Il progetto Jamila. E’ un po’ il “pezzo forte” del lavoro di Pangea, in Afghanistan dal 2003. Si sviluppa nell’area urbana di Kabul, in diversi quartieri della periferia, dove l’organizzazione ha attivato un circuito di microcredito, integrato con altri servizi di tipo educativo e sociale. Ci si rivolge a donne povere, per la maggior parte analfabete e con problemi familiari (vedove, orfane con handicap, con famiglie numerose, con mariti malati, o più spesso violenti) ma fortemente motivate nel voler dare una svolta alla loro esistenza e a quella della loro famiglia, attraverso un’attività di micro-imprenditoria familiare o individuale. A loro – che sono ormai oltre 6.000 – viene data l’opportunità di accedere a prestiti – tutti restituiti con estrema puntualità nel tempo – che possono essere da un minimo di 120 a un massimo di 500 Euro. Con questi soldi avviano un’attività che genera reddito ma, nello stesso tempo, seguono anche un programma di alfabetizzazione, aritmetica, diritti umani, igiene e salute riproduttiva.

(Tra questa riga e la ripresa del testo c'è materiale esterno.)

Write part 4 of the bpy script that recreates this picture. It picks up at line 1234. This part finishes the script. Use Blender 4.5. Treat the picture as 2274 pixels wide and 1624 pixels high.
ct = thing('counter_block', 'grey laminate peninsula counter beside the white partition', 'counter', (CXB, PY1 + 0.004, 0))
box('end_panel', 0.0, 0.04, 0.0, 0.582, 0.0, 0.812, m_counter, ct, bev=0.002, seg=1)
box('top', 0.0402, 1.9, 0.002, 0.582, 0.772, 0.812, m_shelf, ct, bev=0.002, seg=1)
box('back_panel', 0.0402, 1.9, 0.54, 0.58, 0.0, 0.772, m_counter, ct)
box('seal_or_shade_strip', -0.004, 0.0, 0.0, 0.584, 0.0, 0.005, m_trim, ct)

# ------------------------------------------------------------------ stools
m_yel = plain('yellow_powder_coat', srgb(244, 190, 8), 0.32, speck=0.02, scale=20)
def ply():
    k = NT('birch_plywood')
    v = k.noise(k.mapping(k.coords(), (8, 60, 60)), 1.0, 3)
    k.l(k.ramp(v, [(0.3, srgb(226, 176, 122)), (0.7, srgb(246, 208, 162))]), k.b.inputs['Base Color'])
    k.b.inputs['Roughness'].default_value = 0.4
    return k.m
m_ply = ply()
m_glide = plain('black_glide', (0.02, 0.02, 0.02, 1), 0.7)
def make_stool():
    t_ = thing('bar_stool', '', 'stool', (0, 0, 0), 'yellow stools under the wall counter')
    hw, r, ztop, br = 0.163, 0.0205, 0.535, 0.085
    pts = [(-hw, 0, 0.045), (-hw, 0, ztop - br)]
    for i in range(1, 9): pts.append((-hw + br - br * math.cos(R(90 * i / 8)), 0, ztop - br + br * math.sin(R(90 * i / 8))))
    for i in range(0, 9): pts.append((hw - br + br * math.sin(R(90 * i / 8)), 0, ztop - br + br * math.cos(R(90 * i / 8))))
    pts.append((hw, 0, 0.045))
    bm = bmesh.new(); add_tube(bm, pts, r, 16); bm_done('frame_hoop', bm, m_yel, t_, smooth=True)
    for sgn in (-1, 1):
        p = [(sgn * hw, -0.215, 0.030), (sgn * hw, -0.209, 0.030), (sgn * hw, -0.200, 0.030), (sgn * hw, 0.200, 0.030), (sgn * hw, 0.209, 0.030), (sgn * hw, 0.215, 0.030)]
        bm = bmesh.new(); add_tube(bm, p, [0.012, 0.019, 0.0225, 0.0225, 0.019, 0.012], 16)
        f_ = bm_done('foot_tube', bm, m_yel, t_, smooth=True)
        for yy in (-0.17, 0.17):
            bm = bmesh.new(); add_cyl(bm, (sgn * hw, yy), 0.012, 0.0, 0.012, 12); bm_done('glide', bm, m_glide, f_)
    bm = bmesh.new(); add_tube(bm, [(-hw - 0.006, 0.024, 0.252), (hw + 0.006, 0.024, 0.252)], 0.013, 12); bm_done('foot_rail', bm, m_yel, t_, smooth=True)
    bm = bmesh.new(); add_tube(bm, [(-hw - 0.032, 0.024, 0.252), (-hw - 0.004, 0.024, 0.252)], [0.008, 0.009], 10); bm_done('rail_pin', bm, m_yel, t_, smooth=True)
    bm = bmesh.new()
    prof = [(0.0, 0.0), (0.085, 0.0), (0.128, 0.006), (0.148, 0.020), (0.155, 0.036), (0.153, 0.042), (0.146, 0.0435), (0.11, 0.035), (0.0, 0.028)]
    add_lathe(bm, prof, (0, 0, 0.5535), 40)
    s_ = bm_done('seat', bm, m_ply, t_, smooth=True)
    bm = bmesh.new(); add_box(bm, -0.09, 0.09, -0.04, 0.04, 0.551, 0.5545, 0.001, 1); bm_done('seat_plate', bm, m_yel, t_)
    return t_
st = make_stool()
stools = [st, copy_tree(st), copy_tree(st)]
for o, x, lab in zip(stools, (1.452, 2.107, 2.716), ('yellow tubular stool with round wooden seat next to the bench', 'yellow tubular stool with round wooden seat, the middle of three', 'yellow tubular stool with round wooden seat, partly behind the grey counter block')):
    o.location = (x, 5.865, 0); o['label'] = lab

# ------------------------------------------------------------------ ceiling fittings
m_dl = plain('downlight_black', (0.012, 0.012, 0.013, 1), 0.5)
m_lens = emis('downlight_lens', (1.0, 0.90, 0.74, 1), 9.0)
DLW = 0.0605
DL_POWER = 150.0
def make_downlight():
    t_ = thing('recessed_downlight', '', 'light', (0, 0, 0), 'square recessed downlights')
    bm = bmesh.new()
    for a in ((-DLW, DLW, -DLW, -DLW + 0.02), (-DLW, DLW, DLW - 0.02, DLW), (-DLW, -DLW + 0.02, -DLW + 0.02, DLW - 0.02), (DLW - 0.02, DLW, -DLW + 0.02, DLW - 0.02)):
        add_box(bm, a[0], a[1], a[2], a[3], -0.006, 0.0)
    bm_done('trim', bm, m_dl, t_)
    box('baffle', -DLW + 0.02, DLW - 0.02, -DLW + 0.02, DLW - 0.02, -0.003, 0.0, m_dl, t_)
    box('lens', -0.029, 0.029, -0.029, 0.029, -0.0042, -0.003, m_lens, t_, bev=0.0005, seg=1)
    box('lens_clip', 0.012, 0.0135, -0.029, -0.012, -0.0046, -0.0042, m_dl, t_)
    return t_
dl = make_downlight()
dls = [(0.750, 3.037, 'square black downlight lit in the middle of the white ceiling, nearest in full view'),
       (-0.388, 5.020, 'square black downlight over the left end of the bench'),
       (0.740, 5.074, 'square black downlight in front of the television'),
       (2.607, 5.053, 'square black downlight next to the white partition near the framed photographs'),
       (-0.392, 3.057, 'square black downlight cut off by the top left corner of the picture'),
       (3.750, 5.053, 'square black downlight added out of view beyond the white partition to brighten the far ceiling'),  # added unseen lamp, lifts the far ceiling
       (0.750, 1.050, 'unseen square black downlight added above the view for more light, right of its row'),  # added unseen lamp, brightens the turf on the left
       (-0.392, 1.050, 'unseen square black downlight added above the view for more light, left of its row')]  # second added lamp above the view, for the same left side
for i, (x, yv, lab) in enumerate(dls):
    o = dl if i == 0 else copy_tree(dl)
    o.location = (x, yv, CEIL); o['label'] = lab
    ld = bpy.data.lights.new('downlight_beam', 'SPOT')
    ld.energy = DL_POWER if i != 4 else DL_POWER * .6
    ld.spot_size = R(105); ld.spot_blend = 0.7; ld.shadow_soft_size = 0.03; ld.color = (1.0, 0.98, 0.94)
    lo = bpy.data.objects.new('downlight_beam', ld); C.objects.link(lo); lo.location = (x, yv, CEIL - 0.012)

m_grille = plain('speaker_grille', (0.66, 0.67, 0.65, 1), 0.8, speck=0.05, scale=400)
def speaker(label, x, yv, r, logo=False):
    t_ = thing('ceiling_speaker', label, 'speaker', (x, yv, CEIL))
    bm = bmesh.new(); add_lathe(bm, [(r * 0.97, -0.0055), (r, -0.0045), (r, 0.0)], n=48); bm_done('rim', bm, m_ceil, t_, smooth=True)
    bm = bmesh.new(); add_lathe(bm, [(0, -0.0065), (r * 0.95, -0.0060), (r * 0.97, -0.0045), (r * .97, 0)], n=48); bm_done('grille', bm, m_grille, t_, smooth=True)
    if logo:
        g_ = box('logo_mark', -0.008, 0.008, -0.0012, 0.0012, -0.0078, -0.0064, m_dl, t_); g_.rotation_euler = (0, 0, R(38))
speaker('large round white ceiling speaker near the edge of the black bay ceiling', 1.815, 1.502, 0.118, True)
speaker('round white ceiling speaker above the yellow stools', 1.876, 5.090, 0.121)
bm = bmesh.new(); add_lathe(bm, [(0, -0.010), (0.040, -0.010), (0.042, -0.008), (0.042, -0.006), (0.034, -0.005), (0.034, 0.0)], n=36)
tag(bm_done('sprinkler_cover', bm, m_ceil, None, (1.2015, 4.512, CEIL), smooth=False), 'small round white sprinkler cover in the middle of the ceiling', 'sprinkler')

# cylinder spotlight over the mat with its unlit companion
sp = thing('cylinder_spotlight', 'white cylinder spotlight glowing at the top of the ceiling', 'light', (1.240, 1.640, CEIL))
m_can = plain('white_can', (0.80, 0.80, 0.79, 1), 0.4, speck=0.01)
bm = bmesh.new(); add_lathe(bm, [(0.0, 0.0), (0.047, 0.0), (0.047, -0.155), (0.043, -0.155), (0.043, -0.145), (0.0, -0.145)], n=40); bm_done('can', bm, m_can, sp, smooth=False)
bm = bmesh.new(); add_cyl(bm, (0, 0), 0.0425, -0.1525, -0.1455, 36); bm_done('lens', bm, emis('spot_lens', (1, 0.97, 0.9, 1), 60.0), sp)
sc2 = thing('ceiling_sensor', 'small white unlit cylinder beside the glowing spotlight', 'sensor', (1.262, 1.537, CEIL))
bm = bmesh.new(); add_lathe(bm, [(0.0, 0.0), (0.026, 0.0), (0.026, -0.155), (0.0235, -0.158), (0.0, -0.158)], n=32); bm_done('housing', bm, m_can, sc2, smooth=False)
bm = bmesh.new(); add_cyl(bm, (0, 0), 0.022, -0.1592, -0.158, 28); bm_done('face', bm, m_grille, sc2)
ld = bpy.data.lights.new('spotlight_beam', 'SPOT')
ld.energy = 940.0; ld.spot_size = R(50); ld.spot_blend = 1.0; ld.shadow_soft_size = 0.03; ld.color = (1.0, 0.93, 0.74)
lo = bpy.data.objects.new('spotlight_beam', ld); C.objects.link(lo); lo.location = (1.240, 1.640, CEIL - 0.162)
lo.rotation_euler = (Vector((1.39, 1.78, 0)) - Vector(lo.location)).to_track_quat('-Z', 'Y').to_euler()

L’idea-guida del Progetto Jamila. E’ stato sviluppato un programma pensando a come poter inserirsi nella visione e la concezione discriminante e retrograda sul ruolo della donna nella società afghana, e ribaltarla facendo delle donne un perno dello sviluppo e del benessere all’interno della propria famiglia e quindi della comunità in cui vivono a partire dall’economia per poi arrivare ai diritti e al benessere dell’individuo. In questo modo si lavora per migliorare la loro condizione, consapevoli dei limiti e delle contraddizioni imposte dalle tradizioni culturali, ma sicuri però che interrompere il processo di emancipazione vorrebbe dire condannare queste donne e l’intera società afghana a ristagnare nella guerra.